Work instructions: No images are to be carried over; print all other material exactly as it stands.
===== Collected material
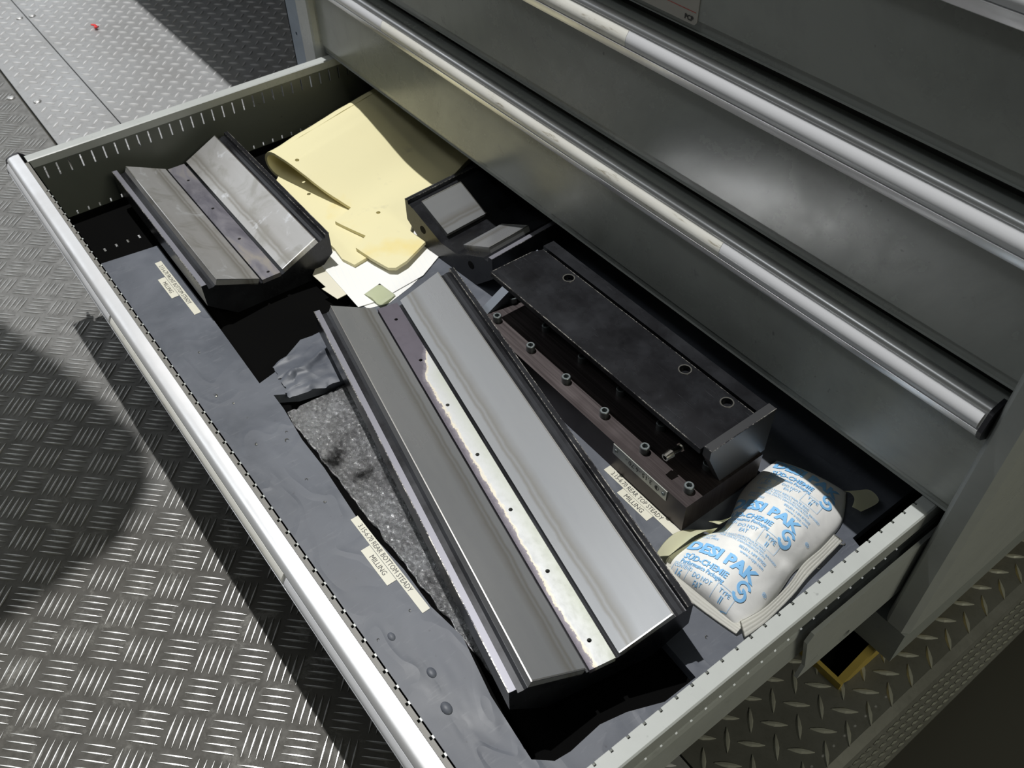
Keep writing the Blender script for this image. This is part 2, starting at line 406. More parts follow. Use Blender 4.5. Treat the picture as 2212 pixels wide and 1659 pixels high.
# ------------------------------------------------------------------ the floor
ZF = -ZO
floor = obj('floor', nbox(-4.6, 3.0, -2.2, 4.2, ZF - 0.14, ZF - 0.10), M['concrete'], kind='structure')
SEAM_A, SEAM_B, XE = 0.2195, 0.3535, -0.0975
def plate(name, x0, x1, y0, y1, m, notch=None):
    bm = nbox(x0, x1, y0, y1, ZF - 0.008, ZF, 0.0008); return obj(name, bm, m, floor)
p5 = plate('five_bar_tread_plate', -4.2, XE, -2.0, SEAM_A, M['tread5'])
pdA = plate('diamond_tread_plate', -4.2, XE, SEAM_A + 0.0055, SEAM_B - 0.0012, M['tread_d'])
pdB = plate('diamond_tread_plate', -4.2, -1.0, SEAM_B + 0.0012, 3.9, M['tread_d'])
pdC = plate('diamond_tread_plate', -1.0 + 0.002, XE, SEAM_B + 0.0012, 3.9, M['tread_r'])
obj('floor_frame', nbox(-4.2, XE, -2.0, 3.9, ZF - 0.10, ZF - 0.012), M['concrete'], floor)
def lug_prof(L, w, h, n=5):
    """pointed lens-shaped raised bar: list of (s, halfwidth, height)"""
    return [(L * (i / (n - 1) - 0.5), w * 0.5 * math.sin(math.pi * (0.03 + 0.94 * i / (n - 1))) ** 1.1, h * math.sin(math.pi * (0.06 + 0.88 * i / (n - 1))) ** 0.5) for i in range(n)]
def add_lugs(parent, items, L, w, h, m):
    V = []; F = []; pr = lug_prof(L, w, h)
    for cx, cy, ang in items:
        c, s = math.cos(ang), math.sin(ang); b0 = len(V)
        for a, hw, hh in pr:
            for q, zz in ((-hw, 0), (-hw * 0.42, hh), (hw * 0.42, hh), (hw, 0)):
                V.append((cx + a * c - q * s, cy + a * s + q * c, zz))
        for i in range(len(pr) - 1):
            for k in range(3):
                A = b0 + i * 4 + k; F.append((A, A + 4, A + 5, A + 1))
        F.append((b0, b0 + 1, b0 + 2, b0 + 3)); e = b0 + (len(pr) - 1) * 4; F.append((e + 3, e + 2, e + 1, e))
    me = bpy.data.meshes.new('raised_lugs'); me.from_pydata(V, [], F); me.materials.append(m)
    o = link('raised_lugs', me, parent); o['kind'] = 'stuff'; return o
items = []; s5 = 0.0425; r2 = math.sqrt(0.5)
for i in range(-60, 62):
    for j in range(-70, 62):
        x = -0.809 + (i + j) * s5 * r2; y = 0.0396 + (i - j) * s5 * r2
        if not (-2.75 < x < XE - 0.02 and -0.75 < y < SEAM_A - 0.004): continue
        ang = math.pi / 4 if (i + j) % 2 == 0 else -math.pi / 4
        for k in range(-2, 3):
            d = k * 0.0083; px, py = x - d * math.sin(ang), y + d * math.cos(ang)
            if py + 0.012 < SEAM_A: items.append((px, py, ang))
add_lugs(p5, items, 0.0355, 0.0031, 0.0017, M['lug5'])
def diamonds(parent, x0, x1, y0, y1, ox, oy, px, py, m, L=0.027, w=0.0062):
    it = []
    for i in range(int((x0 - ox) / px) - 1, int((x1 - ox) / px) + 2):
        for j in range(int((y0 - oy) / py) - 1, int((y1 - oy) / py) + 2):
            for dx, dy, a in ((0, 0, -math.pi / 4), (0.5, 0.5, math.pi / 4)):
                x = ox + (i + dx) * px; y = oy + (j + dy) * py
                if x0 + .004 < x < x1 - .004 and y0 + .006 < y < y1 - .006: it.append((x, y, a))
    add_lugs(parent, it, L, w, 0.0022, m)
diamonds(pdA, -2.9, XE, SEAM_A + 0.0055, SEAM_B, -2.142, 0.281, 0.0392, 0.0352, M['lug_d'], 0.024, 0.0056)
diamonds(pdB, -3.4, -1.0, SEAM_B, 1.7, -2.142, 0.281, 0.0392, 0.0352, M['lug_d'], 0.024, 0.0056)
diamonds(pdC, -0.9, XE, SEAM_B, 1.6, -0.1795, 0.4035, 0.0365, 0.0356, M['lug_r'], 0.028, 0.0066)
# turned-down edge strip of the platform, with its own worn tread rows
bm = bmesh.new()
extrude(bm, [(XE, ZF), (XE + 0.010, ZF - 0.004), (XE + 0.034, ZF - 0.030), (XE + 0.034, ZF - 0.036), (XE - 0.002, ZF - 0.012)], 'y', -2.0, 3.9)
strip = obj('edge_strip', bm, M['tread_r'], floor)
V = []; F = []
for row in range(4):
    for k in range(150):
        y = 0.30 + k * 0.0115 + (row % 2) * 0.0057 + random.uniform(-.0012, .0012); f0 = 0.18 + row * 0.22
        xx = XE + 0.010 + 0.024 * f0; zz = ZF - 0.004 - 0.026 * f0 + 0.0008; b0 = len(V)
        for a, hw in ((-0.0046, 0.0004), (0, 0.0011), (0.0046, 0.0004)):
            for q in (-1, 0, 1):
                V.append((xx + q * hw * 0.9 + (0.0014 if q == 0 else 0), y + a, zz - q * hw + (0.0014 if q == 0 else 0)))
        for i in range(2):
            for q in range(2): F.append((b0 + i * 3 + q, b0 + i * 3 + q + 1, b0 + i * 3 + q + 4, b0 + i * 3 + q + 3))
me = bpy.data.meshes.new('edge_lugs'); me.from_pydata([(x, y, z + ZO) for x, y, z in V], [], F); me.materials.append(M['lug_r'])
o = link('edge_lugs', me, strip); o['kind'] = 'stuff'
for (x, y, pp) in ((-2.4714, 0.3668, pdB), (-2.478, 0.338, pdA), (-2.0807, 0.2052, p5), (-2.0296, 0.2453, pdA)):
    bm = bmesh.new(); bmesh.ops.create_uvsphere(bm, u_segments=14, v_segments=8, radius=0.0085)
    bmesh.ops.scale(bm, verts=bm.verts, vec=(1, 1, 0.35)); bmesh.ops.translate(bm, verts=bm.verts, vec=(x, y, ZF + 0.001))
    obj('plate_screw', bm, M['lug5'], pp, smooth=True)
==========
Reply:
Keep writing the Blender script for this image. This is part 2, starting at line 406. More parts follow. Use Blender 4.5. Treat the picture as 2212 pixels wide and 1659 pixels high.
# ------------------------------------------------------------------ the floor
ZF = -ZO
floor = obj('floor', nbox(-4.6, 3.0, -2.2, 4.2, ZF - 0.14, ZF - 0.10), M['concrete'], kind='structure')
SEAM_A, SEAM_B, XE = 0.2195, 0.3535, -0.0975
def plate(name, x0, x1, y0, y1, m, notch=None):
    bm = nbox(x0, x1, y0, y1, ZF - 0.008, ZF, 0.0008); return obj(name, bm, m, floor)
p5 = plate('five_bar_tread_plate', -4.2, XE, -2.0, SEAM_A, M['tread5'])
pdA = plate('diamond_tread_plate', -4.2, XE, SEAM_A + 0.0055, SEAM_B - 0.0012, M['tread_d'])
pdB = plate('diamond_tread_plate', -4.2, -1.0, SEAM_B + 0.0012, 3.9, M['tread_d'])
pdC = plate('diamond_tread_plate', -1.0 + 0.002, XE, SEAM_B + 0.0012, 3.9, M['tread_r'])
obj('floor_frame', nbox(-4.2, XE, -2.0, 3.9, ZF - 0.10, ZF - 0.012), M['concrete'], floor)
def lug_prof(L, w, h, n=5):
    """pointed lens-shaped raised bar: list of (s, halfwidth, height)"""
    return [(L * (i / (n - 1) - 0.5), w * 0.5 * math.sin(math.pi * (0.03 + 0.94 * i / (n - 1))) ** 1.1, h * math.sin(math.pi * (0.06 + 0.88 * i / (n - 1))) ** 0.5) for i in range(n)]
def add_lugs(parent, items, L, w, h, m):
    V = []; F = []; pr = lug_prof(L, w, h)
    for cx, cy, ang in items:
        c, s = math.cos(ang), math.sin(ang); b0 = len(V)
        for a, hw, hh in pr:
            for q, zz in ((-hw, 0), (-hw * 0.42, hh), (hw * 0.42, hh), (hw, 0)):
                V.append((cx + a * c - q * s, cy + a * s + q * c, zz))
        for i in range(len(pr) - 1):
            for k in range(3):
                A = b0 + i * 4 + k; F.append((A, A + 4, A + 5, A + 1))
        F.append((b0, b0 + 1, b0 + 2, b0 + 3)); e = b0 + (len(pr) - 1) * 4; F.append((e + 3, e + 2, e + 1, e))
    me = bpy.data.meshes.new('raised_lugs'); me.from_pydata(V, [], F); me.materials.append(m)
    o = link('raised_lugs', me, parent); o['kind'] = 'stuff'; return o
items = []; s5 = 0.0425; r2 = math.sqrt(0.5)
for i in range(-60, 62):
    for j in range(-70, 62):
        x = -0.809 + (i + j) * s5 * r2; y = 0.0396 + (i - j) * s5 * r2
        if not (-2.75 < x < XE - 0.02 and -0.75 < y < SEAM_A - 0.004): continue
        ang = math.pi / 4 if (i + j) % 2 == 0 else -math.pi / 4
        for k in range(-2, 3):
            d = k * 0.0083; px, py = x - d * math.sin(ang), y + d * math.cos(ang)
            if py + 0.012 < SEAM_A: items.append((px, py, ang))
add_lugs(p5, items, 0.0355, 0.0031, 0.0017, M['lug5'])
def diamonds(parent, x0, x1, y0, y1, ox, oy, px, py, m, L=0.027, w=0.0062):
    it = []
    for i in range(int((x0 - ox) / px) - 1, int((x1 - ox) / px) + 2):
        for j in range(int((y0 - oy) / py) - 1, int((y1 - oy) / py) + 2):
            for dx, dy, a in ((0, 0, -math.pi / 4), (0.5, 0.5, math.pi / 4)):
                x = ox + (i + dx) * px; y = oy + (j + dy) * py
                if x0 + .004 < x < x1 - .004 and y0 + .006 < y < y1 - .006: it.append((x, y, a))
    add_lugs(parent, it, L, w, 0.0022, m)
diamonds(pdA, -2.9, XE, SEAM_A + 0.0055, SEAM_B, -2.142, 0.281, 0.0392, 0.0352, M['lug_d'], 0.024, 0.0056)
diamonds(pdB, -3.4, -1.0, SEAM_B, 1.7, -2.142, 0.281, 0.0392, 0.0352, M['lug_d'], 0.024, 0.0056)
diamonds(pdC, -0.9, XE, SEAM_B, 1.6, -0.1795, 0.4035, 0.0365, 0.0356, M['lug_r'], 0.028, 0.0066)
# turned-down edge strip of the platform, with its own worn tread rows
bm = bmesh.new()
extrude(bm, [(XE, ZF), (XE + 0.010, ZF - 0.004), (XE + 0.034, ZF - 0.030), (XE + 0.034, ZF - 0.036), (XE - 0.002, ZF - 0.012)], 'y', -2.0, 3.9)
strip = obj('edge_strip', bm, M['tread_r'], floor)
V = []; F = []
for row in range(4):
    for k in range(150):
        y = 0.30 + k * 0.0115 + (row % 2) * 0.0057 + random.uniform(-.0012, .0012); f0 = 0.18 + row * 0.22
        xx = XE + 0.010 + 0.024 * f0; zz = ZF - 0.004 - 0.026 * f0 + 0.0008; b0 = len(V)
        for a, hw in ((-0.0046, 0.0004), (0, 0.0011), (0.0046, 0.0004)):
            for q in (-1, 0, 1):
                V.append((xx + q * hw * 0.9 + (0.0014 if q == 0 else 0), y + a, zz - q * hw + (0.0014 if q == 0 else 0)))
        for i in range(2):
            for q in range(2): F.append((b0 + i * 3 + q, b0 + i * 3 + q + 1, b0 + i * 3 + q + 4, b0 + i * 3 + q + 3))
me = bpy.data.meshes.new('edge_lugs'); me.from_pydata([(x, y, z + ZO) for x, y, z in V], [], F); me.materials.append(M['lug_r'])
o = link('edge_lugs', me, strip); o['kind'] = 'stuff'
for (x, y, pp) in ((-2.4714, 0.3668, pdB), (-2.478, 0.338, pdA), (-2.0807, 0.2052, p5), (-2.0296, 0.2453, pdA)):
    bm = bmesh.new(); bmesh.ops.create_uvsphere(bm, u_segments=14, v_segments=8, radius=0.0085)
    bmesh.ops.scale(bm, verts=bm.verts, vec=(1, 1, 0.35)); bmesh.ops.translate(bm, verts=bm.verts, vec=(x, y, ZF + 0.001))
    obj('plate_screw', bm, M['lug5'], pp, smooth=True)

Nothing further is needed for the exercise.